**Set task:**
Below is some material; set it all down exactly, apart from the pictures.
— START —
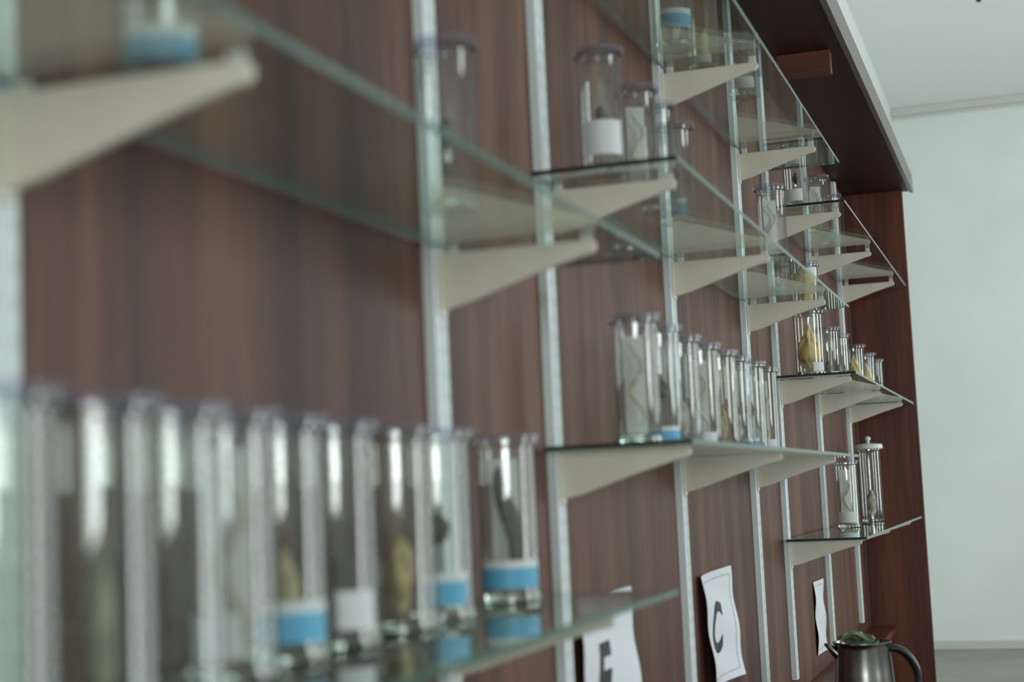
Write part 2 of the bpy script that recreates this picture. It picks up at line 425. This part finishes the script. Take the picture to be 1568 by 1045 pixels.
# ---------------------------------------------------------------- signs
def sheet(name, y0, y1, z0, z1, skew, letter, lsize, curl=.02, border=True):
    e = link(bpy.data.objects.new(name, None)); e.empty_display_size = .05
    def warp(s, t, off=0.0):
        x = .0015 + curl*(abs(s-.5)*2)**2*(.3+.7*(1-t)) + .006*math.sin(t*6+s*2)**2
        return (x+off, y0+(y1-y0)*s + skew*(1-t), z0+(z1-z0)*t + skew*.35*(s-.5)*1.0)
    n = 20; V = []; F = []
    for i in range(n+1):
        for j in range(n+1): V.append(warp(i/n, j/n))
    for i in range(n):
        for j in range(n):
            a = i*(n+1)+j; F.append((a, a+n+1, a+n+2, a+1))
    mesh_obj('paper', V, F, M_paper, smooth=True, parent=e)
    if border:
        V = []; F = []; b = .07; w = .004
        def strip(p, q, horiz):
            k = len(V); m = 20
            for i in range(m+1):
                u = p[0]+(q[0]-p[0])*i/m; v = p[1]+(q[1]-p[1])*i/m
                V.append(warp(u, v, .0008)); V.append(warp(u+(0 if horiz else w), v+(w if horiz else 0), .0008))
            for i in range(m): F.append((k+2*i, k+2*i+2, k+2*i+3, k+2*i+1))
        strip((b, b), (1-b, b), True); strip((b, 1-b), (1-b, 1-b), True)
        strip((b, b), (b, 1-b), False); strip((1-b, b), (1-b, 1-b), False)
        mesh_obj('printed_border', V, F, M_ink, parent=e)
    if letter:
        c = bpy.data.curves.new('t', 'FONT'); c.body = letter; c.size = 1; c.align_x = 'CENTER'; c.offset = 0.03
        to = link(bpy.data.objects.new('t', c)); bpy.context.view_layer.update()
        me = bpy.data.meshes.new_from_object(to.evaluated_get(bpy.context.evaluated_depsgraph_get()))
        bpy.data.objects.remove(to)
        ys = [v.co.y for v in me.vertices]; xs = [v.co.x for v in me.vertices]
        cy = (min(ys)+max(ys))/2; cx = (min(xs)+max(xs))/2; sc = lsize/(max(ys)-min(ys))
        for v in me.vertices:
            s = .5+(v.co.x-cx)*sc/(y1-y0)
            t = .5+(v.co.y-cy)*sc/(z1-z0)
            v.co = Vector(warp(s, t, .0012))
        me.materials.clear(); me.materials.append(M_ink)
        o = link(bpy.data.objects.new('printed_letter', me)); o.parent = e
sheet('paper_sign', 3.75, 4.11, -.495, -.212, .02, 'C', .130, curl=.03)
sheet('paper_sign', 2.68, 3.05, -.51, -.19, .0, 'F', .14, curl=.03, border=False)
sheet('paper_sign', 5.72, 5.96, -.62, -.36, .0, None, .1, curl=.004)

# ---------------------------------------------------------------- kettle
e = link(bpy.data.objects.new('electric_kettle', None)); e.location = (.30, 4.48, -.65)
psi = math.radians(18.3)
e.rotation_euler = (0, 0, psi)
lathe('body', [(0, .012), (.078, .012), (.084, .02), (.084, .05), (.080, .12), (.074, .185), (.076, .195), (.080, .20), (.080, .204), (.074, .204), (.070, .19), (.070, .175), (0, .172)], M_steel, 48, e)
lathe('power_base', [(0, 0), (.085, 0), (.088, .004), (.086, .013), (0, .013)], M_black, 40, e)
V = []; F = []
secs = [(-.066, .168, .020, .026), (-.080, .184, .019, .022), (-.094, .197, .013, .013), (-.104, .204, .006, .006)]
for (sx, sz, w, hh) in secs:
    for k in range(12):
        a = 2*math.pi*k/12; V.append((sx+hh*.2*math.cos(a), w*math.sin(a), sz+hh*.6*math.cos(a)-.004))
for i in range(3):
    for k in range(12):
        j = (k+1) % 12; F.append((i*12+k, i*12+j, (i+1)*12+j, (i+1)*12+k))
F.append(tuple(range(36, 48)))
mesh_obj('spout', V, F, M_steel, smooth=True, parent=e)
pts = [(.066, .180, .012), (.084, .184, .015), (.108, .176, .016), (.130, .155, .016), (.146, .125, .015), (.150, .095, .013), (.142, .065, .011), (.120, .046, .010), (.082, .042, .010)]
V = []; F = []; S = 12
for i, (px, pz, rr) in enumerate(pts):
    a0 = pts[max(0, i-1)]; a1 = pts[min(len(pts)-1, i+1)]
    t = Vector((a1[0]-a0[0], 0, a1[1]-a0[1])).normalized(); nrm = Vector((-t.z, 0, t.x))
    for k in range(S):
        a = 2*math.pi*k/S
        V.append(Vector((px, 0, pz)) + nrm*rr*math.cos(a)*.8 + Vector((0, 1, 0))*rr*1.3*math.sin(a))
for i in range(len(pts)-1):
    for k in range(S):
        j = (k+1) % S; F.append((i*S+k, i*S+j, (i+1)*S+j, (i+1)*S+k))
F += [tuple(range(S))[::-1], tuple(range((len(pts)-1)*S, len(pts)*S))]
h = mesh_obj('handle', V, F, M_black, smooth=True, parent=e)
sd = h.modifiers.new('sub', 'SUBSURF'); sd.levels = 2; sd.render_levels = 2
for q in range(5):
    rnd = random.Random(q)
    V = []; F = []; n = 12
    for i in range(n+1):
        for j in range(n+1):
            u = i/n-.5; v = j/n-.5
            wd = .06*math.cos(u*math.pi)**.6 if abs(u) < .5 else 0.003
            V.append((u*.10, v*wd, .012*math.sin(u*5+q)+.006*math.sin(v*9+q*2)+.008*noise.noise(Vector((u*5, v*5, q)))))
    for i in range(n):
        for j in range(n):
            a = i*(n+1)+j; F.append((a, a+n+1, a+n+2, a+1))
    o = mesh_obj('leaf', V, F, M_greenc, smooth=True, parent=e)
    o.location = (rnd.uniform(-.02, .01), rnd.uniform(-.02, .02), .202+rnd.uniform(0, .014))
    o.rotation_euler = (rnd.uniform(-.35, .35), rnd.uniform(-.3, .3), rnd.uniform(0, 6))

e = lathe('ceiling_hook', [(0, -.055), (.012, -.052), (.016, -.04), (.010, -.028), (.010, -.012), (.040, -.010), (.045, -.004), (.045, 0), (0, 0)], M_black, 28)
e.location = (.675, 8.82, CE)

# ---------------------------------------------------------------- camera
p = math.radians(5.62); rho = 0.045
F0 = Vector((-math.sin(psi), math.cos(psi), 0)); R0 = Vector((math.cos(psi), math.sin(psi), 0)); Z = Vector((0, 0, 1))
Fw = F0*math.cos(p)+Z*math.sin(p); U0 = -F0*math.sin(p)+Z*math.cos(p)
R = R0*math.cos(rho)-U0*math.sin(rho); U = R0*math.sin(rho)+U0*math.cos(rho)
cam = bpy.data.cameras.new('camera'); co = link(bpy.data.objects.new('camera', cam))
mt = Matrix((R, U, -Fw)).transposed().to_4x4(); mt.translation = CAM
co.matrix_world = mt
cam.sensor_width = 36; cam.lens = 2400/1568*36
cam.dof.use_dof = True; cam.dof.focus_distance = 5.2; cam.dof.aperture_fstop = 2.8
cam.clip_start = .02
scene.camera = co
— END —
**Worked answer:**
Write part 2 of the bpy script that recreates this picture. It picks up at line 425. This part finishes the script. Take the picture to be 1568 by 1045 pixels.
# ---------------------------------------------------------------- signs
def sheet(name, y0, y1, z0, z1, skew, letter, lsize, curl=.02, border=True):
    e = link(bpy.data.objects.new(name, None)); e.empty_display_size = .05
    def warp(s, t, off=0.0):
        x = .0015 + curl*(abs(s-.5)*2)**2*(.3+.7*(1-t)) + .006*math.sin(t*6+s*2)**2
        return (x+off, y0+(y1-y0)*s + skew*(1-t), z0+(z1-z0)*t + skew*.35*(s-.5)*1.0)
    n = 20; V = []; F = []
    for i in range(n+1):
        for j in range(n+1): V.append(warp(i/n, j/n))
    for i in range(n):
        for j in range(n):
            a = i*(n+1)+j; F.append((a, a+n+1, a+n+2, a+1))
    mesh_obj('paper', V, F, M_paper, smooth=True, parent=e)
    if border:
        V = []; F = []; b = .07; w = .004
        def strip(p, q, horiz):
            k = len(V); m = 20
            for i in range(m+1):
                u = p[0]+(q[0]-p[0])*i/m; v = p[1]+(q[1]-p[1])*i/m
                V.append(warp(u, v, .0008)); V.append(warp(u+(0 if horiz else w), v+(w if horiz else 0), .0008))
            for i in range(m): F.append((k+2*i, k+2*i+2, k+2*i+3, k+2*i+1))
        strip((b, b), (1-b, b), True); strip((b, 1-b), (1-b, 1-b), True)
        strip((b, b), (b, 1-b), False); strip((1-b, b), (1-b, 1-b), False)
        mesh_obj('printed_border', V, F, M_ink, parent=e)
    if letter:
        c = bpy.data.curves.new('t', 'FONT'); c.body = letter; c.size = 1; c.align_x = 'CENTER'; c.offset = 0.03
        to = link(bpy.data.objects.new('t', c)); bpy.context.view_layer.update()
        me = bpy.data.meshes.new_from_object(to.evaluated_get(bpy.context.evaluated_depsgraph_get()))
        bpy.data.objects.remove(to)
        ys = [v.co.y for v in me.vertices]; xs = [v.co.x for v in me.vertices]
        cy = (min(ys)+max(ys))/2; cx = (min(xs)+max(xs))/2; sc = lsize/(max(ys)-min(ys))
        for v in me.vertices:
            s = .5+(v.co.x-cx)*sc/(y1-y0)
            t = .5+(v.co.y-cy)*sc/(z1-z0)
            v.co = Vector(warp(s, t, .0012))
        me.materials.clear(); me.materials.append(M_ink)
        o = link(bpy.data.objects.new('printed_letter', me)); o.parent = e
sheet('paper_sign', 3.75, 4.11, -.495, -.212, .02, 'C', .130, curl=.03)
sheet('paper_sign', 2.68, 3.05, -.51, -.19, .0, 'F', .14, curl=.03, border=False)
sheet('paper_sign', 5.72, 5.96, -.62, -.36, .0, None, .1, curl=.004)

# ---------------------------------------------------------------- kettle
e = link(bpy.data.objects.new('electric_kettle', None)); e.location = (.30, 4.48, -.65)
psi = math.radians(18.3)
e.rotation_euler = (0, 0, psi)
lathe('body', [(0, .012), (.078, .012), (.084, .02), (.084, .05), (.080, .12), (.074, .185), (.076, .195), (.080, .20), (.080, .204), (.074, .204), (.070, .19), (.070, .175), (0, .172)], M_steel, 48, e)
lathe('power_base', [(0, 0), (.085, 0), (.088, .004), (.086, .013), (0, .013)], M_black, 40, e)
V = []; F = []
secs = [(-.066, .168, .020, .026), (-.080, .184, .019, .022), (-.094, .197, .013, .013), (-.104, .204, .006, .006)]
for (sx, sz, w, hh) in secs:
    for k in range(12):
        a = 2*math.pi*k/12; V.append((sx+hh*.2*math.cos(a), w*math.sin(a), sz+hh*.6*math.cos(a)-.004))
for i in range(3):
    for k in range(12):
        j = (k+1) % 12; F.append((i*12+k, i*12+j, (i+1)*12+j, (i+1)*12+k))
F.append(tuple(range(36, 48)))
mesh_obj('spout', V, F, M_steel, smooth=True, parent=e)
pts = [(.066, .180, .012), (.084, .184, .015), (.108, .176, .016), (.130, .155, .016), (.146, .125, .015), (.150, .095, .013), (.142, .065, .011), (.120, .046, .010), (.082, .042, .010)]
V = []; F = []; S = 12
for i, (px, pz, rr) in enumerate(pts):
    a0 = pts[max(0, i-1)]; a1 = pts[min(len(pts)-1, i+1)]
    t = Vector((a1[0]-a0[0], 0, a1[1]-a0[1])).normalized(); nrm = Vector((-t.z, 0, t.x))
    for k in range(S):
        a = 2*math.pi*k/S
        V.append(Vector((px, 0, pz)) + nrm*rr*math.cos(a)*.8 + Vector((0, 1, 0))*rr*1.3*math.sin(a))
for i in range(len(pts)-1):
    for k in range(S):
        j = (k+1) % S; F.append((i*S+k, i*S+j, (i+1)*S+j, (i+1)*S+k))
F += [tuple(range(S))[::-1], tuple(range((len(pts)-1)*S, len(pts)*S))]
h = mesh_obj('handle', V, F, M_black, smooth=True, parent=e)
sd = h.modifiers.new('sub', 'SUBSURF'); sd.levels = 2; sd.render_levels = 2
for q in range(5):
    rnd = random.Random(q)
    V = []; F = []; n = 12
    for i in range(n+1):
        for j in range(n+1):
            u = i/n-.5; v = j/n-.5
            wd = .06*math.cos(u*math.pi)**.6 if abs(u) < .5 else 0.003
            V.append((u*.10, v*wd, .012*math.sin(u*5+q)+.006*math.sin(v*9+q*2)+.008*noise.noise(Vector((u*5, v*5, q)))))
    for i in range(n):
        for j in range(n):
            a = i*(n+1)+j; F.append((a, a+n+1, a+n+2, a+1))
    o = mesh_obj('leaf', V, F, M_greenc, smooth=True, parent=e)
    o.location = (rnd.uniform(-.02, .01), rnd.uniform(-.02, .02), .202+rnd.uniform(0, .014))
    o.rotation_euler = (rnd.uniform(-.35, .35), rnd.uniform(-.3, .3), rnd.uniform(0, 6))

e = lathe('ceiling_hook', [(0, -.055), (.012, -.052), (.016, -.04), (.010, -.028), (.010, -.012), (.040, -.010), (.045, -.004), (.045, 0), (0, 0)], M_black, 28)
e.location = (.675, 8.82, CE)

# ---------------------------------------------------------------- camera
p = math.radians(5.62); rho = 0.045
F0 = Vector((-math.sin(psi), math.cos(psi), 0)); R0 = Vector((math.cos(psi), math.sin(psi), 0)); Z = Vector((0, 0, 1))
Fw = F0*math.cos(p)+Z*math.sin(p); U0 = -F0*math.sin(p)+Z*math.cos(p)
R = R0*math.cos(rho)-U0*math.sin(rho); U = R0*math.sin(rho)+U0*math.cos(rho)
cam = bpy.data.cameras.new('camera'); co = link(bpy.data.objects.new('camera', cam))
mt = Matrix((R, U, -Fw)).transposed().to_4x4(); mt.translation = CAM
co.matrix_world = mt
cam.sensor_width = 36; cam.lens = 2400/1568*36
cam.dof.use_dof = True; cam.dof.focus_distance = 5.2; cam.dof.aperture_fstop = 2.8
cam.clip_start = .02
scene.camera = co